Copy all of the material below exactly.

+--

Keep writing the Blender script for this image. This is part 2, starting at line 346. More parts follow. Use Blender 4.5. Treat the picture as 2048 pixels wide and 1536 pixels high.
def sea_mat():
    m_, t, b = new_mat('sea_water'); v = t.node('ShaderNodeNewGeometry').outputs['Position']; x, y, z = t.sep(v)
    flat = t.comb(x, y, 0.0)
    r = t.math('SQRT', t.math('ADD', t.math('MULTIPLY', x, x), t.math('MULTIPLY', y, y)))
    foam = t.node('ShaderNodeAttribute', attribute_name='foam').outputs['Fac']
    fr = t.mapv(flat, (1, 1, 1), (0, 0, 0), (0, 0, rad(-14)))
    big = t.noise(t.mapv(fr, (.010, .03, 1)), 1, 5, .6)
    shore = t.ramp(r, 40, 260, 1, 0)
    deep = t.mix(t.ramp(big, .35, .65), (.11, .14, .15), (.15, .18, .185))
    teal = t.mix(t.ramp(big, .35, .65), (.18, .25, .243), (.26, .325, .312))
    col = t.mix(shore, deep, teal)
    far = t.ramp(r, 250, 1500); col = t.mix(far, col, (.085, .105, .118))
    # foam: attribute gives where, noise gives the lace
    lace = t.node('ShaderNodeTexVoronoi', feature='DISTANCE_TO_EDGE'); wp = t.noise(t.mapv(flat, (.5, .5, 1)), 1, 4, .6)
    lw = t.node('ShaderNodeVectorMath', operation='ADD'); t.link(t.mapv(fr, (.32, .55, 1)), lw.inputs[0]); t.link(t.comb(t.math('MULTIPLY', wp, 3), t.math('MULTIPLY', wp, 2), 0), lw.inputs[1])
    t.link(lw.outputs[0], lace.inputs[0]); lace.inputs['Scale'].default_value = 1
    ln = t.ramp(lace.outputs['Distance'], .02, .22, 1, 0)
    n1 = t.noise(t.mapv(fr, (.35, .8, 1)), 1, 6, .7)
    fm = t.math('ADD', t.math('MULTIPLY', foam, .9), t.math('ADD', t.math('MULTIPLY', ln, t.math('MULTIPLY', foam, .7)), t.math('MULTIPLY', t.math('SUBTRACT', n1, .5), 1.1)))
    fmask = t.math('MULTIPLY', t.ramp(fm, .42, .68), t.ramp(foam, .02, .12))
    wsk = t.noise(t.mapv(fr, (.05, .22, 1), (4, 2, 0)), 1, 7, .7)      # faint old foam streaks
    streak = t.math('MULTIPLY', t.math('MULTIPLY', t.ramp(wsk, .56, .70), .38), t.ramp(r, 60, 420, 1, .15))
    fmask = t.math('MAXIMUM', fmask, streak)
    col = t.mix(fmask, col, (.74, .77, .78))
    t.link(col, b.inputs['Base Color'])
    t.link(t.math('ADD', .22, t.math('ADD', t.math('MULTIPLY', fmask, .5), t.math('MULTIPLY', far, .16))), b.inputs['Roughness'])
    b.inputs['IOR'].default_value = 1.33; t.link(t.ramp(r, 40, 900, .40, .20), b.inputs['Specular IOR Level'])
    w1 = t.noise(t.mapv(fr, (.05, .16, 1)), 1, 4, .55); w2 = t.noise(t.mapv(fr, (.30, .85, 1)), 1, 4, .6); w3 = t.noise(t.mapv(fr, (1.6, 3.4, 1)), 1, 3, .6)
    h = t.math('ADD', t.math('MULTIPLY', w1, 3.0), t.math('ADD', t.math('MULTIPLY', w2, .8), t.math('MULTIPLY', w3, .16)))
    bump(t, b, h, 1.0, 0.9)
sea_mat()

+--

→ **The result**
Keep writing the Blender script for this image. This is part 2, starting at line 346. More parts follow. Use Blender 4.5. Treat the picture as 2048 pixels wide and 1536 pixels high.
def sea_mat():
    m_, t, b = new_mat('sea_water'); v = t.node('ShaderNodeNewGeometry').outputs['Position']; x, y, z = t.sep(v)
    flat = t.comb(x, y, 0.0)
    r = t.math('SQRT', t.math('ADD', t.math('MULTIPLY', x, x), t.math('MULTIPLY', y, y)))
    foam = t.node('ShaderNodeAttribute', attribute_name='foam').outputs['Fac']
    fr = t.mapv(flat, (1, 1, 1), (0, 0, 0), (0, 0, rad(-14)))
    big = t.noise(t.mapv(fr, (.010, .03, 1)), 1, 5, .6)
    shore = t.ramp(r, 40, 260, 1, 0)
    deep = t.mix(t.ramp(big, .35, .65), (.11, .14, .15), (.15, .18, .185))
    teal = t.mix(t.ramp(big, .35, .65), (.18, .25, .243), (.26, .325, .312))
    col = t.mix(shore, deep, teal)
    far = t.ramp(r, 250, 1500); col = t.mix(far, col, (.085, .105, .118))
    # foam: attribute gives where, noise gives the lace
    lace = t.node('ShaderNodeTexVoronoi', feature='DISTANCE_TO_EDGE'); wp = t.noise(t.mapv(flat, (.5, .5, 1)), 1, 4, .6)
    lw = t.node('ShaderNodeVectorMath', operation='ADD'); t.link(t.mapv(fr, (.32, .55, 1)), lw.inputs[0]); t.link(t.comb(t.math('MULTIPLY', wp, 3), t.math('MULTIPLY', wp, 2), 0), lw.inputs[1])
    t.link(lw.outputs[0], lace.inputs[0]); lace.inputs['Scale'].default_value = 1
    ln = t.ramp(lace.outputs['Distance'], .02, .22, 1, 0)
    n1 = t.noise(t.mapv(fr, (.35, .8, 1)), 1, 6, .7)
    fm = t.math('ADD', t.math('MULTIPLY', foam, .9), t.math('ADD', t.math('MULTIPLY', ln, t.math('MULTIPLY', foam, .7)), t.math('MULTIPLY', t.math('SUBTRACT', n1, .5), 1.1)))
    fmask = t.math('MULTIPLY', t.ramp(fm, .42, .68), t.ramp(foam, .02, .12))
    wsk = t.noise(t.mapv(fr, (.05, .22, 1), (4, 2, 0)), 1, 7, .7)      # faint old foam streaks
    streak = t.math('MULTIPLY', t.math('MULTIPLY', t.ramp(wsk, .56, .70), .38), t.ramp(r, 60, 420, 1, .15))
    fmask = t.math('MAXIMUM', fmask, streak)
    col = t.mix(fmask, col, (.74, .77, .78))
    t.link(col, b.inputs['Base Color'])
    t.link(t.math('ADD', .22, t.math('ADD', t.math('MULTIPLY', fmask, .5), t.math('MULTIPLY', far, .16))), b.inputs['Roughness'])
    b.inputs['IOR'].default_value = 1.33; t.link(t.ramp(r, 40, 900, .40, .20), b.inputs['Specular IOR Level'])
    w1 = t.noise(t.mapv(fr, (.05, .16, 1)), 1, 4, .55); w2 = t.noise(t.mapv(fr, (.30, .85, 1)), 1, 4, .6); w3 = t.noise(t.mapv(fr, (1.6, 3.4, 1)), 1, 3, .6)
    h = t.math('ADD', t.math('MULTIPLY', w1, 3.0), t.math('ADD', t.math('MULTIPLY', w2, .8), t.math('MULTIPLY', w3, .16)))
    bump(t, b, h, 1.0, 0.9)
sea_mat()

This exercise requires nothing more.